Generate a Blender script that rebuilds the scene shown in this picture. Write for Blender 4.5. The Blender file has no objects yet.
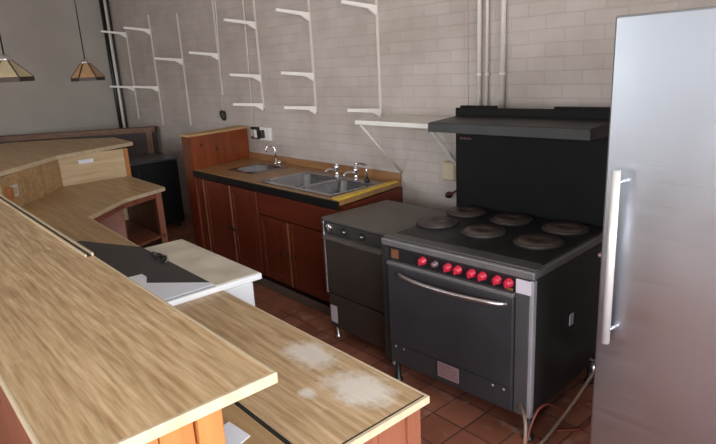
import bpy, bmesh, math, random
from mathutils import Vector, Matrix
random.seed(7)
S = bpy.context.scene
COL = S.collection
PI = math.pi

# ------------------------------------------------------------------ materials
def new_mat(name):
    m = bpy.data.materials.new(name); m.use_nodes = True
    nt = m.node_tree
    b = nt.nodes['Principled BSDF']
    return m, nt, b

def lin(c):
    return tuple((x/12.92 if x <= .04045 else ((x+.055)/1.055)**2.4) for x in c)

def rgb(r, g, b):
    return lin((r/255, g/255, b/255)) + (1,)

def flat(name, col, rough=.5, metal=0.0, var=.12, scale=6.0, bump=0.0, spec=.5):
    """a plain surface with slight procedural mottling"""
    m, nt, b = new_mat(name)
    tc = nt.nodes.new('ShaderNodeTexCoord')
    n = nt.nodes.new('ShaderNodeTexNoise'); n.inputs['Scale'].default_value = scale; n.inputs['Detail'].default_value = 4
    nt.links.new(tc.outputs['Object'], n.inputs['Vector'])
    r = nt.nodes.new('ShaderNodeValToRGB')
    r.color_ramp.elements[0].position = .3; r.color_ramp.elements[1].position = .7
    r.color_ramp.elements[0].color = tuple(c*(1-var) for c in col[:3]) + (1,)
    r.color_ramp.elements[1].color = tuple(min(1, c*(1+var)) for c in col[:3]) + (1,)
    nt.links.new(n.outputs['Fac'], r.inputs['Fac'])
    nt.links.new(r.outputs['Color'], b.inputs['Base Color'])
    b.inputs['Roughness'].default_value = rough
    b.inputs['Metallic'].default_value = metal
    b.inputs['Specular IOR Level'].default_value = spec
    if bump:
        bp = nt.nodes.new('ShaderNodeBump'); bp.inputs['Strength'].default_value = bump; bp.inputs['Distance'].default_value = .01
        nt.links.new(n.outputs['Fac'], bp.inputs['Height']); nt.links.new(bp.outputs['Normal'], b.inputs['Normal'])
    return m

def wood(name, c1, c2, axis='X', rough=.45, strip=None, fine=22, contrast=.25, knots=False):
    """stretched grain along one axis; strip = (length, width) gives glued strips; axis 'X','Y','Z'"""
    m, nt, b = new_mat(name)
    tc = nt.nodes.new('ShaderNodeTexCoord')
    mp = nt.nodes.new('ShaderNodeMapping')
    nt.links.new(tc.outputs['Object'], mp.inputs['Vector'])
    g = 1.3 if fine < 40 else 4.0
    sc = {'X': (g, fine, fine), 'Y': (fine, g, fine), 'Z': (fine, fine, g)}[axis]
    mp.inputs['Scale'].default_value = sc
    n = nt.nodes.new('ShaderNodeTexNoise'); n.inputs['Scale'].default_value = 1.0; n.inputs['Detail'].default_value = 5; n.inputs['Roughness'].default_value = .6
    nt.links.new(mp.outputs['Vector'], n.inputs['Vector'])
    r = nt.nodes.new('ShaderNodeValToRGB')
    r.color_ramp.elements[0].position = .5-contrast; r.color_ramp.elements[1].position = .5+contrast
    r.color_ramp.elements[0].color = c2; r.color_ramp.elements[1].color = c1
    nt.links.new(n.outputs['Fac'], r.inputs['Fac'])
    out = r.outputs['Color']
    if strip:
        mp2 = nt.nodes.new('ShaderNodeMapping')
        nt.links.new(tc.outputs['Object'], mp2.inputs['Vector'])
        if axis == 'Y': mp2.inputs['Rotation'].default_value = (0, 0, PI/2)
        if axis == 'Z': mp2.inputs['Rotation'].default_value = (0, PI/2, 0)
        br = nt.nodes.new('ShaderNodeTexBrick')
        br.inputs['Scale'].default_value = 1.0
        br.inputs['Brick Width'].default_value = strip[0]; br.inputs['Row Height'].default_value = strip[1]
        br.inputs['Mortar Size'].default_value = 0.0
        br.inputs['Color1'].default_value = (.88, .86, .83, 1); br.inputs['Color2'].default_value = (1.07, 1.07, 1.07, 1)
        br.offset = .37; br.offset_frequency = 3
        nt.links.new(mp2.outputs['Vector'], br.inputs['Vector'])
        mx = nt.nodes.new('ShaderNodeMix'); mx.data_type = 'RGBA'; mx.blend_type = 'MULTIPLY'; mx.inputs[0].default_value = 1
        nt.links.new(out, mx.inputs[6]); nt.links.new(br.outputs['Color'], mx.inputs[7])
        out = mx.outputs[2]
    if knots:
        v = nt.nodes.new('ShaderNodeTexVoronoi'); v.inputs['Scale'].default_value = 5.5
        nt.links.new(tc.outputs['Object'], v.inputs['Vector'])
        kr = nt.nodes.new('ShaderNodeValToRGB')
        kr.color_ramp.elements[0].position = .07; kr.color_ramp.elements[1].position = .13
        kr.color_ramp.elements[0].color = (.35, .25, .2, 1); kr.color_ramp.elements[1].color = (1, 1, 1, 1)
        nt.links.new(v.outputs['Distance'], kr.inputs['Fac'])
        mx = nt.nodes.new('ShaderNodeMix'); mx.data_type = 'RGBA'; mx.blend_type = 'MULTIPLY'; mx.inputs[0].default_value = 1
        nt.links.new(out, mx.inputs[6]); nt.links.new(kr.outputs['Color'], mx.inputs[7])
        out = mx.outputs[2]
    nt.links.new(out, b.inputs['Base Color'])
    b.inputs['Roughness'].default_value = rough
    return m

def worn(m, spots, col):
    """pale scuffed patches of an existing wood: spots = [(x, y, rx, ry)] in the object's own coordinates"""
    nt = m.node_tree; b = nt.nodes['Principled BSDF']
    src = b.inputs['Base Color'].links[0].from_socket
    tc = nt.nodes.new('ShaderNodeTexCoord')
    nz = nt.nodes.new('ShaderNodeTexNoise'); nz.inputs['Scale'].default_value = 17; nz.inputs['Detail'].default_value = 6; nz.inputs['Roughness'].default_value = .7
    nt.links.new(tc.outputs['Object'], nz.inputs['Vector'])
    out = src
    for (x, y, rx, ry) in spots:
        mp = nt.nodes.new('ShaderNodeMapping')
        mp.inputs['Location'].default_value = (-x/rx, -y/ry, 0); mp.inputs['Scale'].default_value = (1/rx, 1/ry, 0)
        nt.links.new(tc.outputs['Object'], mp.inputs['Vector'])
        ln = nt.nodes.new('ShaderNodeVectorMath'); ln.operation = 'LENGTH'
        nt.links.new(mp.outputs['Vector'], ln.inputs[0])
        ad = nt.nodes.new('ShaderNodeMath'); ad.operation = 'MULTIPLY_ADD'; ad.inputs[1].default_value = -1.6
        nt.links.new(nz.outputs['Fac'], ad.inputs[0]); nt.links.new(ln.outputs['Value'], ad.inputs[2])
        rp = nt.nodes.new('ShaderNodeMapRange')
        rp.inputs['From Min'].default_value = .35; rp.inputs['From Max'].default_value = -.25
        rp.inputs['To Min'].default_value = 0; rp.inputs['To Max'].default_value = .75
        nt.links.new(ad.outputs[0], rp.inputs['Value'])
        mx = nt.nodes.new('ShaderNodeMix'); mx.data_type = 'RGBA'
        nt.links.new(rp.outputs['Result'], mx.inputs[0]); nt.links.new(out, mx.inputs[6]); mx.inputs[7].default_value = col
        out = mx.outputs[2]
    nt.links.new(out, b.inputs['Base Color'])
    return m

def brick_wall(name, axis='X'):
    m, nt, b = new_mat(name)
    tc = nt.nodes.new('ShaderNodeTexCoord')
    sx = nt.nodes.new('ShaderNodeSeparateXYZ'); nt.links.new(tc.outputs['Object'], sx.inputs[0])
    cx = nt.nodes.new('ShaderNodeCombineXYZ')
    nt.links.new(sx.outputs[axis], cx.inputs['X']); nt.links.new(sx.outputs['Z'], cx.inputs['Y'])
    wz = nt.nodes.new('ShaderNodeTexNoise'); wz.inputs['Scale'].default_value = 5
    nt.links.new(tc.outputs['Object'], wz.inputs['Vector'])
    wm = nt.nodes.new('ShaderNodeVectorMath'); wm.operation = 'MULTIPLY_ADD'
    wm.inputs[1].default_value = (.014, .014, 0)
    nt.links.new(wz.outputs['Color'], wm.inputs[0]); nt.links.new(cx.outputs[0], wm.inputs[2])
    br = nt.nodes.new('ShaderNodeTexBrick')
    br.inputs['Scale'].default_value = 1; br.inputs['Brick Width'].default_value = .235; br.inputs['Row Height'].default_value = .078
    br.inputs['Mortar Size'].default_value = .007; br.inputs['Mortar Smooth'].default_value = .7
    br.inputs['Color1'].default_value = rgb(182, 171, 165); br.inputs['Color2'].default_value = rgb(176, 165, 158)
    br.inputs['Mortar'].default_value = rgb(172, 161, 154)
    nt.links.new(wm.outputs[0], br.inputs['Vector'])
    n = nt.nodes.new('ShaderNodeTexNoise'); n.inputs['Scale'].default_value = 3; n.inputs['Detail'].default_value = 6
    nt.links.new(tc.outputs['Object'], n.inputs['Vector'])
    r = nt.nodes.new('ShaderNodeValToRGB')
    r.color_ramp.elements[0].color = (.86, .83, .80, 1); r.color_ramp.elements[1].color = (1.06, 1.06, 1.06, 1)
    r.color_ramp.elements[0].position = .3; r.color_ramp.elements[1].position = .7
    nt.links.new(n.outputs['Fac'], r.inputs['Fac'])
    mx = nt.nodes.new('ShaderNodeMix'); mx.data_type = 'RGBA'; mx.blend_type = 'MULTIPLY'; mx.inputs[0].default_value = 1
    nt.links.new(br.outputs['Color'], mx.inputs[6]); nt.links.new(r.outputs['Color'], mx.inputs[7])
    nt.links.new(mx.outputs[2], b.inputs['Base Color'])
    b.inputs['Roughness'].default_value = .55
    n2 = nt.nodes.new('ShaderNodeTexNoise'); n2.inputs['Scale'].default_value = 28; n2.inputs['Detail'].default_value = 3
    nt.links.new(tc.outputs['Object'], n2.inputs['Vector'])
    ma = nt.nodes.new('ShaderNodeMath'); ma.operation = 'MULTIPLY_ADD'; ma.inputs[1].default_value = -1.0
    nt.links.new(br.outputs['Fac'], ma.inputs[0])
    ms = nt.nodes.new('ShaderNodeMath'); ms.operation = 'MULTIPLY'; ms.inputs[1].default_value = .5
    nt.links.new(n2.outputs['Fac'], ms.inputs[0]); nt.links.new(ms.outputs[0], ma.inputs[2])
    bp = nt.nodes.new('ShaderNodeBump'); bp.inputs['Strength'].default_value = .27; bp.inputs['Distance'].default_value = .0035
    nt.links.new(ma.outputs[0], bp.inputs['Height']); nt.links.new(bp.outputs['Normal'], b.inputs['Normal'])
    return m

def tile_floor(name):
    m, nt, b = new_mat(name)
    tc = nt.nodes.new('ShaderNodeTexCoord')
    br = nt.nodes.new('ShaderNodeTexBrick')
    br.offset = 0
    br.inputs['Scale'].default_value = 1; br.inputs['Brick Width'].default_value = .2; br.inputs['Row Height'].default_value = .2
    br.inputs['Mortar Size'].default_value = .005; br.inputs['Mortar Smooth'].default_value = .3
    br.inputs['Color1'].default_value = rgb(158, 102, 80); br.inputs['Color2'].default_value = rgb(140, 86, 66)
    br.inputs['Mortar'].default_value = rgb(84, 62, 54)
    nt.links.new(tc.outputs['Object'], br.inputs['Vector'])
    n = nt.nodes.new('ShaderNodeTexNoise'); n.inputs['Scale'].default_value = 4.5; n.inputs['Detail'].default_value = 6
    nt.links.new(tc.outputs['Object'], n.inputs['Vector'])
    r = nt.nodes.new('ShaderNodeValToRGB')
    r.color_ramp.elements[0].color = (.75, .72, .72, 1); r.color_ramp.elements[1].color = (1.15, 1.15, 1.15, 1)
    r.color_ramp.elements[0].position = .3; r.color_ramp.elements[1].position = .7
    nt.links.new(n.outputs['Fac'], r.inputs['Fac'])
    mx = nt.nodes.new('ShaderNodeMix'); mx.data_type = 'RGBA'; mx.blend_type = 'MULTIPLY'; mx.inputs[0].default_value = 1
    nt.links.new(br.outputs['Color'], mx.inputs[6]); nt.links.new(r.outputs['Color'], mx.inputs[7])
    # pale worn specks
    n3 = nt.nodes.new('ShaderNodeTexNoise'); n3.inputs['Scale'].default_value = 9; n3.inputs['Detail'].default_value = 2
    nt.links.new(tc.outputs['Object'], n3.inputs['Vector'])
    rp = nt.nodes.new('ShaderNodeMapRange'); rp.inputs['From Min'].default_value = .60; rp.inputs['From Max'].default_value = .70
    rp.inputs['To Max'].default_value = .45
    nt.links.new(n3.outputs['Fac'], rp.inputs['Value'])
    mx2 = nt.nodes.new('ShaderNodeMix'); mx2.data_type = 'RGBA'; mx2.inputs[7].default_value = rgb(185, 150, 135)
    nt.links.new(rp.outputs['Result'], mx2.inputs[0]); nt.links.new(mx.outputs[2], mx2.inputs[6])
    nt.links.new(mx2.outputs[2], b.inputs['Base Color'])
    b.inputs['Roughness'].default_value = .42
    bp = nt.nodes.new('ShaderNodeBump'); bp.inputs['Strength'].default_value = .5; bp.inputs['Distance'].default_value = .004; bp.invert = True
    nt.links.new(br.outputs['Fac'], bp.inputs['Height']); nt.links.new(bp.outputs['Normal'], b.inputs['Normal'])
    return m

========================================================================

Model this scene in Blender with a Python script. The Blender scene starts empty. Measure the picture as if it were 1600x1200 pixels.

========================================================================

(WORK TO DO):
Repeat exactly the stretch of lines that opens with the line containing "Generate a Blender" and closes with the line containing "PI = math.pi". Leave the pictures out, and add nothing.

(THE COMPLETED TASK):
Generate a Blender script that rebuilds the scene shown in this picture. Write for Blender 4.5. The Blender file has no objects yet.
import bpy, bmesh, math, random
from mathutils import Vector, Matrix
random.seed(7)
S = bpy.context.scene
COL = S.collection
PI = math.pi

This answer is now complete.